Thermal Grizzly has started selling a pre-delidded Intel Core Ultra 7 270K Plus, turning a mainstream Arrow Lake chip into a boutique cooling experiment with a boutique price tag to match. The company wants $525 for it – well above Intel’s recommended $290-$300 – and the pitch is simple: remove the heat spreader, prepare the chip for direct-die cooling, and sell it ready to run cooler under load.
That premium is not subtle. In return, Thermal Grizzly says the modified processor can run up to 22°C cooler than the standard version when paired with liquid metal and the right water block. That kind of drop will matter to overclockers and silence-obsessed builders, but it also tells you exactly who this product is for: not everyone, just the crowd willing to pay extra for thermal bragging rights.
Core Ultra 7 270K Plus specs and price
The chip itself is unchanged on paper. Core Ultra 7 270K Plus is part of the Arrow Lake family for the LGA1851 socket, with 24 cores split into 8 performance cores and 16 efficient cores, 24 threads, boost clocks up to 5.5GHz, 36MB of Intel Smart Cache, and a 125W TDP.
- 24 cores: 8 performance + 16 efficient
- 24 threads
- Up to 5.5GHz
- 36MB Intel Smart Cache
- 125W TDP
- Thermal Grizzly price: $525
- Intel recommended price: $290-$300
Why the delidded version exists
The appeal here is not just lower temperatures; it is risk transfer. Once the heat spreader is removed, Intel’s official warranty is gone, so Thermal Grizzly provides its own coverage after testing each CPU and packaging the result with a USB stick and a macro photo of the die. That is clever, and also a little ominous, because the product’s selling point is essentially ”we did the scary part for you.”
There is one catch that undercuts any DIY instincts: the original heat spreader is included, but Thermal Grizzly says reinstalling it would void the company warranty and could damage the chip because of the height difference between the die and the lid. So yes, the lid comes with the CPU. No, you are not supposed to use it.
A niche product with a very specific audience
This is the sort of product that makes perfect sense in a tiny corner of the market and almost no sense anywhere else. Intel’s own pricing already puts the Core Ultra 7 270K Plus firmly in enthusiast territory, and Thermal Grizzly is asking buyers to pay almost double for the privilege of skipping a razor blade, some nerve, and a few hours of labor.

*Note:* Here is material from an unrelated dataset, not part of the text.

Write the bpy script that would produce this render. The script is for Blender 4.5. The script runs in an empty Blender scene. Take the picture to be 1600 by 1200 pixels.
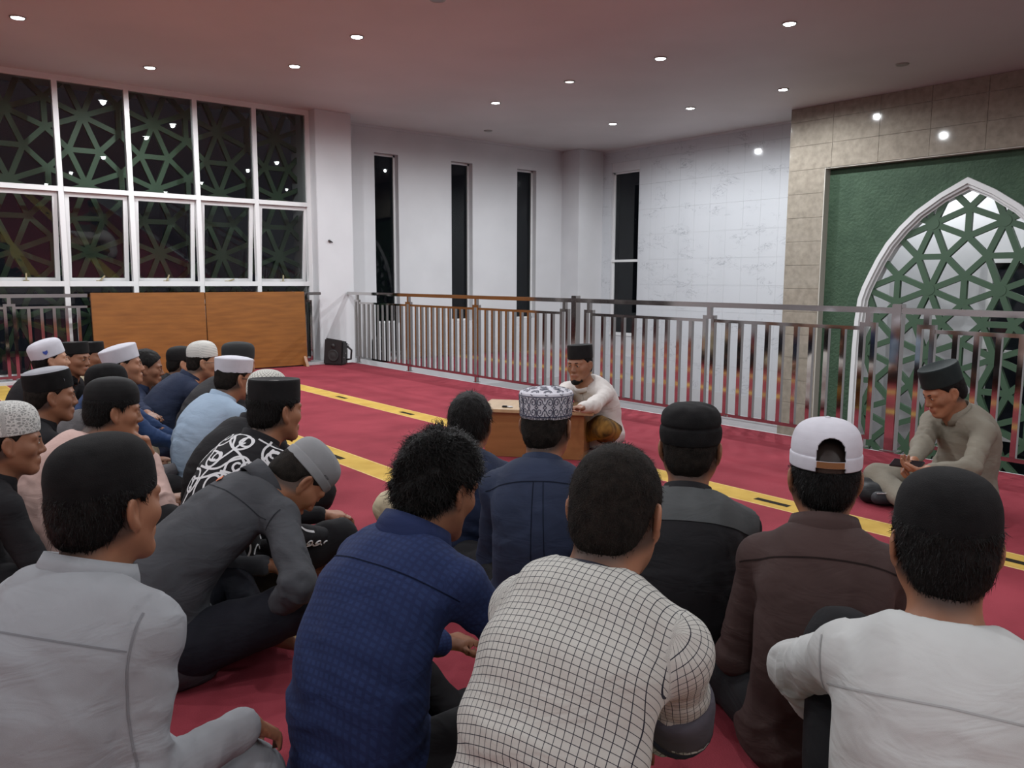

Expect the usual split reaction: one camp will call it overpriced tinkering, the other will treat it like a factory-certified shortcut to lower thermals. The more interesting question is whether this kind of pre-modded hardware becomes a bigger business than it already is, because once vendors start selling the modification instead of the chip, the line between enthusiast hack and premium SKU gets blurry fast.